Je ärmer desto niedriger die Wahlbeteiligung und desto besser die Ergebnisse für die Linken, je reicher desto höher die Wahlbeteiligung und desto überdurchschnittlich hoch die Ergebnisse für die FDP. Umfassende Zahlen und den Link zum Statistikamt liefert dazu das Abendblatt.
Der Zusammenhang zwischen Einkommenshöhe und Wahrnehmung des Wahlrechts ist nun nicht neu. Die Presse stellt ein weiteres Mal fest, dass das Gefälle zwischen Arm und Reich in Hamburg sich vergrößert.
Ich habe gesucht und geklickt, aber nirgendwo auch nur einen Kommentar der Hamburger Parteien zu diesem Thema gefunden. Kann es sein, dass die Markenkommunikation bei den sozial schwachen Migrationshintergrund-Marktteilnehmern deshalb nicht ankommt, weil sie die kritischeren Konsumenten sind? Dass eine Marke, die keine plausible Dienstleistung, keinen Coolness-Faktor und keinen erkennbaren Mehrwert bietet, einfach durchfällt? Am Ende sind sie auch gar keine Marktteilnehmer mehr, weil ihre Kaufkraft so sehr schwächelt, dass an deren Stelle das schiere Ressentiment getreten ist.
Ich gebe hier gern einmal die unterkomplexe, pathetische Spielverderberin: Die Stadt ist zugepflastert mit Stellwänden, die eine herrliche Zukunft annoncieren, und währenddessen lehnt der Haushaltsausschuss in Hamburg-Nord das Geld für 20 kostenlose Mittagessen auf dem Abenteuerspielplatz ab. Die Liste ist so lang wie kleinteilig. Sie reicht von kaputten Schulklos auf der Veddel über gestrichene Mittel für Schulbegleitung bis zur Kürzung des Etats für die ehrenamtliche Arbeit.
Die Blankeneser Wählerin ist in der glücklichen Lage ihre wohlstandswahrenden Interessen politisch wahrzunehmen. Dass die CDU dabei Stimmen verloren hat, ist kein echtes Debakel. Ein politisches Debakel ist es, dass Armut über minimale Teilhabe entscheidet.
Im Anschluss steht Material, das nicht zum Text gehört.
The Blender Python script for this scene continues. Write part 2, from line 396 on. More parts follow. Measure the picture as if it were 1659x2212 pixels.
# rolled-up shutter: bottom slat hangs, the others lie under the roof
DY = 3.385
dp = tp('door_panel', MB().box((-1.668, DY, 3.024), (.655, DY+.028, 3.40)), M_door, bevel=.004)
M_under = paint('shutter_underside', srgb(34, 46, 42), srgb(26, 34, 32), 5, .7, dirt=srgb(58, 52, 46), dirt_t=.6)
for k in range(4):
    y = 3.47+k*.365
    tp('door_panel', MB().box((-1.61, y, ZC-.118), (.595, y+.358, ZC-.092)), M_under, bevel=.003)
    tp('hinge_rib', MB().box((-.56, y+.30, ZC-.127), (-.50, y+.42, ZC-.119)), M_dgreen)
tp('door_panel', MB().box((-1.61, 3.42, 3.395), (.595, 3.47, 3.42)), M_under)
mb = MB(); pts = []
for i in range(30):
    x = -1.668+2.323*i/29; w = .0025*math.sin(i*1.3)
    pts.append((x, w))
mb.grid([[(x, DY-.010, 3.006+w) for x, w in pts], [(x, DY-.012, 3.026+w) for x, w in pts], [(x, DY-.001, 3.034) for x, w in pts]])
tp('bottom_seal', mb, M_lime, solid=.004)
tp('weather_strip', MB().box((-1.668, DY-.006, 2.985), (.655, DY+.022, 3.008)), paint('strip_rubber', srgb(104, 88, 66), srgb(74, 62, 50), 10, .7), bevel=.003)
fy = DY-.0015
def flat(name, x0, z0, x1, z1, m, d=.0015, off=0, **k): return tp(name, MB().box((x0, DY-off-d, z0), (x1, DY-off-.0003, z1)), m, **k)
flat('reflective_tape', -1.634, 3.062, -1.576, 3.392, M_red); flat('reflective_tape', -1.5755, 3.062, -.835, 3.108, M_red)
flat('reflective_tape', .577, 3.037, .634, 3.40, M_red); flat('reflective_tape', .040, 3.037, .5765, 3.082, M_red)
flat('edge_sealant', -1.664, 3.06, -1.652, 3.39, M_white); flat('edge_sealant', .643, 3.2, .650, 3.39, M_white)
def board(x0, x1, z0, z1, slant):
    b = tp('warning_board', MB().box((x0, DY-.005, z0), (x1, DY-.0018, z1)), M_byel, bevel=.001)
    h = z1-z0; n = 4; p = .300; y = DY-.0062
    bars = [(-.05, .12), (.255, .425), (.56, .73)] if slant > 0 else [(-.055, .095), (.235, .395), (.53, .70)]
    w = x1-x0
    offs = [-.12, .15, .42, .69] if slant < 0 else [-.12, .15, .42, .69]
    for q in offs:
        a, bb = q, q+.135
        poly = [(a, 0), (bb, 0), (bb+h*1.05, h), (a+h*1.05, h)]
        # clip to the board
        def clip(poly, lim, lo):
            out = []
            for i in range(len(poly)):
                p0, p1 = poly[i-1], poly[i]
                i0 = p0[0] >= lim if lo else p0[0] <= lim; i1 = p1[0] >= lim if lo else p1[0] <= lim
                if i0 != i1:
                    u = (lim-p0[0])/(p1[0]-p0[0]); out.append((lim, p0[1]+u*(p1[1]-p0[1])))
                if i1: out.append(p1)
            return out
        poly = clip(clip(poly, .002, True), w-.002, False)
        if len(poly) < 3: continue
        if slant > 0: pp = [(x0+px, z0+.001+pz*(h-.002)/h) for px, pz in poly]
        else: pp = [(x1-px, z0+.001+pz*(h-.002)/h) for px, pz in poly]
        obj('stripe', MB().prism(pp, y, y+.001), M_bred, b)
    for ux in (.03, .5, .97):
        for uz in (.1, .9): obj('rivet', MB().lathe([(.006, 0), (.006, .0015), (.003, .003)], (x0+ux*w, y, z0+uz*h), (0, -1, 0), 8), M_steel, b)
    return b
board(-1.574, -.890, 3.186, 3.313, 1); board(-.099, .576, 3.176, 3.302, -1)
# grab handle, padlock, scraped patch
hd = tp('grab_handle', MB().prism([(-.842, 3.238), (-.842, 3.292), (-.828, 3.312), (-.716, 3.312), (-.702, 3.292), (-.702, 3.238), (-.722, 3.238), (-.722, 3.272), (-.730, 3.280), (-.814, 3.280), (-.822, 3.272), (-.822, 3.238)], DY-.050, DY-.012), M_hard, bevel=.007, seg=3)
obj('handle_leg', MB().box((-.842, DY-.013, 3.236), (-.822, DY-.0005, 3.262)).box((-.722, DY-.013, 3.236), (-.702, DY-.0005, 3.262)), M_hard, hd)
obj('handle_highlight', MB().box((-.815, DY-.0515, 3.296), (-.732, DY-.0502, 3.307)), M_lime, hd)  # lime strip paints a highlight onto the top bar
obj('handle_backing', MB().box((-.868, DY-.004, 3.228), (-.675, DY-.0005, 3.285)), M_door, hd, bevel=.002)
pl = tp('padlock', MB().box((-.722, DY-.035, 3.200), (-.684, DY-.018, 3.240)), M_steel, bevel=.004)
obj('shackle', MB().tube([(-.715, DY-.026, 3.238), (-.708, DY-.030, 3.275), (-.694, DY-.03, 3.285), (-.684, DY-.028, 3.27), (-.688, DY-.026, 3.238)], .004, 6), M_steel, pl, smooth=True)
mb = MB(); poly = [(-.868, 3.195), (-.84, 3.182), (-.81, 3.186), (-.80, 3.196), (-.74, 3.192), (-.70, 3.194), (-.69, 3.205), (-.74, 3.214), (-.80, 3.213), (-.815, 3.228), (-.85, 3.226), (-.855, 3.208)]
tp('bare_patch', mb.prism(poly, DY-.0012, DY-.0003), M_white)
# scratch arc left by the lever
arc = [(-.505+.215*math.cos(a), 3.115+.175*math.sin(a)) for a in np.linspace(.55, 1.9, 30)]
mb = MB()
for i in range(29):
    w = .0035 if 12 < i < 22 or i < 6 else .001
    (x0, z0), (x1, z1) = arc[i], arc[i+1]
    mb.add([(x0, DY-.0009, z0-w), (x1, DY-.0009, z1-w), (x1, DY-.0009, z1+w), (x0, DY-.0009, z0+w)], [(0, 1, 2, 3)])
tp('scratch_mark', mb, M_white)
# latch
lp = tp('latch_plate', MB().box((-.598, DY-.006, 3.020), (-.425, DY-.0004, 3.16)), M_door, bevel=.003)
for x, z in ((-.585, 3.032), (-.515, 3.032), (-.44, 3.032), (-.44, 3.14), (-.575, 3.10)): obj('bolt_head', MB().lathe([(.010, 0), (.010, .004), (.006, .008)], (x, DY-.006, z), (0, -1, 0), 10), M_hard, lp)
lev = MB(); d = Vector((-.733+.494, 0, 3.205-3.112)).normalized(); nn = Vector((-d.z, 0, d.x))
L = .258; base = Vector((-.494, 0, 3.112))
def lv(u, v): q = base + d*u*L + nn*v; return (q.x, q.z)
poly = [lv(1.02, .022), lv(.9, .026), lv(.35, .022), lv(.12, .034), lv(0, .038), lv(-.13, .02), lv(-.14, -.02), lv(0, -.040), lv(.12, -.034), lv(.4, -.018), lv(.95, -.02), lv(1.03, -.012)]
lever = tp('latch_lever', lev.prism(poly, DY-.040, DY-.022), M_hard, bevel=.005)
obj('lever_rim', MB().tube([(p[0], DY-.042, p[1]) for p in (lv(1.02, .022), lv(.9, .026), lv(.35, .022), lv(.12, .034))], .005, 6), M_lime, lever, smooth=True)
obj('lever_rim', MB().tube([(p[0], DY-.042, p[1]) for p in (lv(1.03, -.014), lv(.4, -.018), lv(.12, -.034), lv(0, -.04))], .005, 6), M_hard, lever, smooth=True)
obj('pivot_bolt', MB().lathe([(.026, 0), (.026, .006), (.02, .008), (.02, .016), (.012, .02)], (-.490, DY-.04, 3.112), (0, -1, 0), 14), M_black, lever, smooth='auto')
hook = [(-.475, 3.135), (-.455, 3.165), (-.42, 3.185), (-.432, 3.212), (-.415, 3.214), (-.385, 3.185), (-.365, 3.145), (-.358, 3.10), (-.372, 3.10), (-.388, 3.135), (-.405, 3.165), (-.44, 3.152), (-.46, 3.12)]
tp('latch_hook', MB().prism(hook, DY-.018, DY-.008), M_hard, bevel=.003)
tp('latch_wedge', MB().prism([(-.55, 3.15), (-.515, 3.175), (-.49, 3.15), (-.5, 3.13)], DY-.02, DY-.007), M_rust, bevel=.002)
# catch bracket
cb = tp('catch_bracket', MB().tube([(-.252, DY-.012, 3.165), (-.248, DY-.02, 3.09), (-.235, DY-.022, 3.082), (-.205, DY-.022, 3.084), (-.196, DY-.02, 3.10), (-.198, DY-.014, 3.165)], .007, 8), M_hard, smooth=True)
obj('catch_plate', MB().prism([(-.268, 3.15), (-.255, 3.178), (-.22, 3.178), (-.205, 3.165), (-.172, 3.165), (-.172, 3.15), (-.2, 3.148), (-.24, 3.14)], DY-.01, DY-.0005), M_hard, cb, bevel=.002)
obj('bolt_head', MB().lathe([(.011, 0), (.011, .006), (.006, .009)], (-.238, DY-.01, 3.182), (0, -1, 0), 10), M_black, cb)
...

Ein Großflächenplakat an der Ausfallstraße kostet deutlich mehr als das Mittagessen für 20 Kinder, von denen keines am Wochenende mit seinen Eltern im SUV Richtung Ostsee daran vorbeidonnert.
Vielleicht ist es nicht nur für die Hinken eine Überlegung wert, ihre Markenstrategie leicht zu korrigieren.